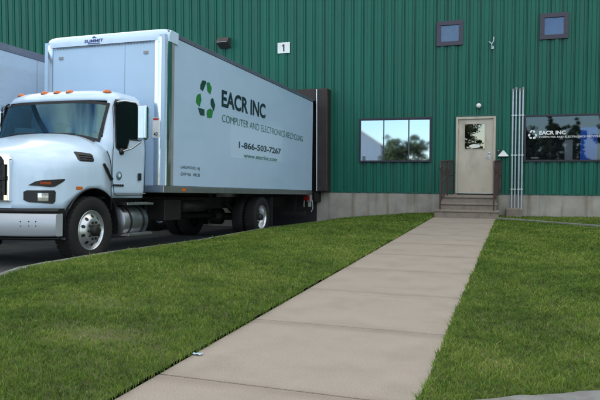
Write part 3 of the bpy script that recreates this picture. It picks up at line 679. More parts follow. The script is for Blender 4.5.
for o in (hood, cab): cut(o, cts)
for c in cts: bpy.data.objects.remove(c)
# wheel wells
for s_ in (1, -1):
    m = MB(); m.grid([[(s_ * xx, .622 * math.cos(a) + .03, .50 + .612 * math.sin(a)) for a in np.linspace(-.15, math.pi + .15, 30)] for xx in (.62, 1.165)]); m.add([(s_ * .61, .03 + .64 * math.cos(a), .5 + .63 * math.sin(a)) for a in np.linspace(0, math.pi, 20)], [tuple(range(20))])
    m.build('wheel_well', M_black, tk)
    m = MB(); m.tube([(s_ * 1.18, .632 * math.cos(a) + .03, .50 + .622 * math.sin(a)) for a in np.linspace(.52, math.pi - .55, 30)], .012, 8); m.build('arch_trim', M_black, tk)

# patch surfaces on the cab
def side_patch(name, poly, m_, off, s_=1, parent=tk, ring=None):
    mb = MB(); z_of = lambda z: s_ * (W_(z) + off)
    if ring is None:
        # subdivide polygon vertically in strips so it follows the tumblehome
        bmx = bmesh.new(); vv = [bmx.verts.new((0, a, b)) for a, b in poly]; bmx.faces.new(vv)
        for zc in np.arange(1.1, 2.66, .06): bmesh.ops.bisect_plane(bmx, geom=bmx.verts[:] + bmx.edges[:] + bmx.faces[:], plane_co=(0, 0, zc), plane_no=(0, 0, 1))
        bmx.verts.ensure_lookup_table(); bmx.verts.index_update()
        mb.smooth = True
        mb.add([(z_of(v.co.z), v.co.y, v.co.z) for v in bmx.verts], [tuple(v.index for v in f.verts) for f in bmx.faces]); bmx.free()
        return mb.build(name, m_, parent)
    pts = poly + [poly[0]]; q = []
    for (a, b), (c, d) in zip(pts[:-1], pts[1:]):
        for k in range(6): y_, z_ = a + (c - a) * k / 6, b + (d - b) * k / 6; q.append((z_of(z_), y_, z_))
    q.append(q[0]); mb.tube(q, ring, 6, cap=False); return mb.build(name, m_, parent)
def fr_patch(name, x0, x1, zf0, zf1, m_, off, parent=tk, nx_=30, nz_=8):
    rows = []
    for j in range(nz_ + 1):
        row = []
        for i in range(nx_ + 1):
            x_ = x0 + (x1 - x0) * i / nx_; a, b = zf0(x_), zf1(x_); z = a + (b - a) * j / nz_; row.append((x_, yfront(x_, z) - off, z))
        rows.append(row)
    return MB().grid(rows).build(name, m_, parent, fixn=False)
ZB = lambda x: 1.965 - .09 * abs(x) ** 3; ZTt = lambda x: 2.485 - .035 * abs(x) ** 4
ws = fr_patch('windscreen', -1.0, 1.0, ZB, ZTt, G_cab, .010)
# seal round the windscreen
mb = MB()
def strip(fn0, fn1, off, N=40):
    rows = []
    for t in np.linspace(0, 1, N): rows.append([fn0(t), fn1(t)])
    return rows
def fp(x, z, off): return (x, yfront(x, z) - off, z)
X0 = 1.0
mb.grid([[fp(x_, ZTt(x_) - .012, .013), fp(x_, ZTt(x_) + .028, .013)] for x_ in np.linspace(-X0 - .02, X0 + .02, 50)])
mb.grid([[fp(x_, ZB(x_) + .015, .013), fp(x_, ZB(x_) - .03, .013)] for x_ in np.linspace(-X0 - .02, X0 + .02, 50)])
for s_ in (1, -1): mb.grid([[fp(s_ * (X0 - .02), z, .0135), fp(s_ * (X0 + .005), z, .0135), fp(s_ * (X0 + .022), z, .0135)] for z in np.linspace(1.86, 2.455, 12)])
mb.build('seal', M_gasket, ws)
for s_ in (1, -1):
    wm = MB(); q = [(-.05, 1.96), (.25, 1.98), (.62, 1.965)] if s_ == 1 else [(-.85, 1.93), (-.5, 1.985), (-.12, 1.99)]
    wm.tube([fp(a, b, .04) for a, b in q], .010, 6); wm.tube([fp(q[0][0], q[0][1], .04), fp(q[0][0] - .02, 1.86, .02)], .014, 6); wm.build('wiper', M_black, tk)
# cowl
fr_patch('cowl', -.95, .95, lambda x: 1.84, lambda x: 1.925 - .08 * abs(x) ** 3, M_black, .018, nz_=2)

for s_ in (1, -1):
    dpoly = [(.62, 1.02), (1.36, 1.02), (1.385, 1.10), (1.39, 2.0), (1.33, 2.52), (1.27, 2.565), (.66, 2.54), (.57, 2.40), (.535, 1.88), (.50, 1.72), (.50, 1.30), (.56, 1.05)]
    # door as one part; its panel outline is a shut line, window a sub-part
    d = side_patch('door', dpoly, M_gasket, .003, s_, ring=.005)
    side_patch('window', [(.57, 1.78), (.66, 1.73), (.84, 1.76), (.94, 1.93), (1.28, 1.94), (1.30, 2.0), (1.27, 2.53), (1.19, 2.55), (.69, 2.53), (.63, 2.47)], mat('dark_side_glass', (.006, .008, .010), .06, 0, .1, spec=.25), .004, s_, d)
    side_patch('window_seal', [(.57, 1.78), (.66, 1.73), (.84, 1.76), (.94, 1.93), (1.28, 1.94), (1.30, 2.0), (1.27, 2.53), (1.19, 2.55), (.69, 2.53), (.63, 2.47)], M_gasket, .006, s_, d, ring=.011)
    m = MB(); m.box(s_ * 1.163, s_ * 1.185, 1.175, 1.265, 1.27, 1.39); m.build('handle', M_black, d, bevel=.012)
    m = MB(); m.box(s_ * 1.158, s_ * 1.172, .54, 1.40, 1.05, 1.062); m.build('trim_line', M_grey, d)
m = MB(); m.lathe([(0, .068), (.006, .066), (.008, .001)], (1.165, .665, 1.335), 'x', 24); m.build('badge', mat('blue_grey_badge', (.12, .22, .30), .4), tk)
m = MB(); m.lathe([(.0085, .03), (.0105, .001)], (1.165, .665, 1.335), 'x', 16); m.build('badge_centre', M_wtext, tk)
m = MB()
for k in range(5): m.box(1.163, 1.169, .50 + k * .06, .545 + k * .06, 1.16, 1.195)
m.build('model_script', M_black, tk)
# roof marker lights
for xx in (-.84, -.26, 0, .24, .86):
    m = MB(); c = (xx, yfront(xx, 2.66) + .05, 2.662)
    m.lathe([(0, .072), (.02, .070), (.045, .045), (.055, .001)], c, 'z', 18); m.build('marker_light', M_amber, tk)
m = MB(); m.tube([(x_, y_ + .435, z_ + .001) for x_, y_, z_ in [(a, 0, c) for a, b, c in hood_sec(0, 1.188, 2.012, 1.33)][:-2]], .006, 6); m.build('hood_gap', M_gasket, tk)
# side vent, latch, fender marker
def hx(y, z):
    ys_ = [s[0] for s in secs]; wd = np.interp(y, ys_, [s[1] for s in secs]); zt = np.interp(y, ys_, [s[2] for s in secs]); z0 = np.interp(y, ys_, [s[3] for s in secs])
    if z <= z0: return float(wd)
    u = min(1, (z - z0) / (zt - z0)); return float(wd * (1 - u ** 2.8) ** (1 / 2.8))
def hood_patch(name, poly, m_, off, s_=1, parent=tk, thick=.0):
    bmx = bmesh.new(); vv = [bmx.verts.new((0, a, b)) for a, b in poly]; bmx.faces.new(vv)
    for zc in np.arange(.85, 1.8, .04): bmesh.ops.bisect_plane(bmx, geom=bmx.verts[:] + bmx.edges[:] + bmx.faces[:], plane_co=(0, 0, zc), plane_no=(0, 0, 1))
    for yc in np.arange(-.95, .45, .04): bmesh.ops.bisect_plane(bmx, geom=bmx.verts[:] + bmx.edges[:] + bmx.faces[:], plane_co=(0, yc, 0), plane_no=(0, 1, 0))
    bmx.verts.ensure_lookup_table(); bmx.verts.index_update(); mb = MB(); mb.smooth = True
    mb.add([(s_ * (hx(v.co.y, v.co.z) + off), v.co.y - off * (1 if v.co.y < -.6 else 0), v.co.z) for v in bmx.verts], [tuple(v.index for v in f.verts) for f in bmx.faces]); bmx.free()
    o = mb.build(name, m_, parent)
    return o
for s_ in (1, -1):
    v = hood_patch('side_vent', [(-.27, 1.64), (-.24, 1.655), (.03, 1.64), (.055, 1.62), (.05, 1.54), (.02, 1.515), (-.24, 1.515), (-.27, 1.54)], M_black, .006, s_)
    m = MB()
    for k in range(3): m.tube([(s_ * (hx(-.22, 1.53 + k * .035) + .012), -.22, 1.535 + k * .035), (s_ * (hx(.02, 1.53 + k * .035) + .012), .03, 1.53 + k * .035)], .005, 6)
    m.build('louvre', M_chass, v)
    hood_patch('fender_marker', [(-.345, 1.10), (-.22, 1.10), (-.22, 1.145), (-.345, 1.145)], M_amber, .007, s_)
    m = MB(); m.tube([(s_ * 1.195, .24, 1.50), (s_ * 1.20, .31, 1.41), (s_ * 1.20, .37, 1.33), (s_ * 1.19, .44, 1.27)], [.018, .026, .02, .03], 8); m.build('hood_latch', M_black, tk)
    # headlight cluster wraps the nose corner
    hl = hood_patch('headlight', [(-.935, 1.06), (-.92, 1.08), (-.67, 1.085), (-.655, 1.06), (-.66, .93), (-.69, .90), (-.91, .92), (-.935, .95)], M_black, .010, s_)
    m = MB(); q = []
    for y_ in np.linspace(-.845, -.745, 6): q.append([(s_ * (hx(y_, .9) + .018), y_ - .014, .935), (s_ * (hx(y_, .9) + .024), y_ - .02, .99), (s_ * (hx(y_, .9) + .018), y_ - .014, 1.045)])
    m.grid(q); m.build('lens', M_lens, hl)
    tn = hood_patch('turn_signal', [(-.915, 1.15), (-.86, 1.205), (-.80, 1.225), (-.54, 1.245), (-.535, 1.23), (-.66, 1.14), (-.72, 1.13)], M_black, .010, s_)
    m = MB(); m.grid([[(s_ * (hx(y_, 1.1) + .018), y_ - .012, 1.165), (s_ * (hx(y_, 1.1) + .020), y_ - .016, 1.20)] for y_ in np.linspace(-.83, -.72, 5)]); m.build('lens', mat('dim_amber_lens', (.35, .06, .012), .3), tn)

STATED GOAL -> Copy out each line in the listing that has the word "part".

WRITTEN ANSWER ->
Write part 3 of the bpy script that recreates this picture. It picks up at line 679. More parts follow. The script is for Blender 4.5.
    # door as one part; its panel outline is a shut line, window a sub-part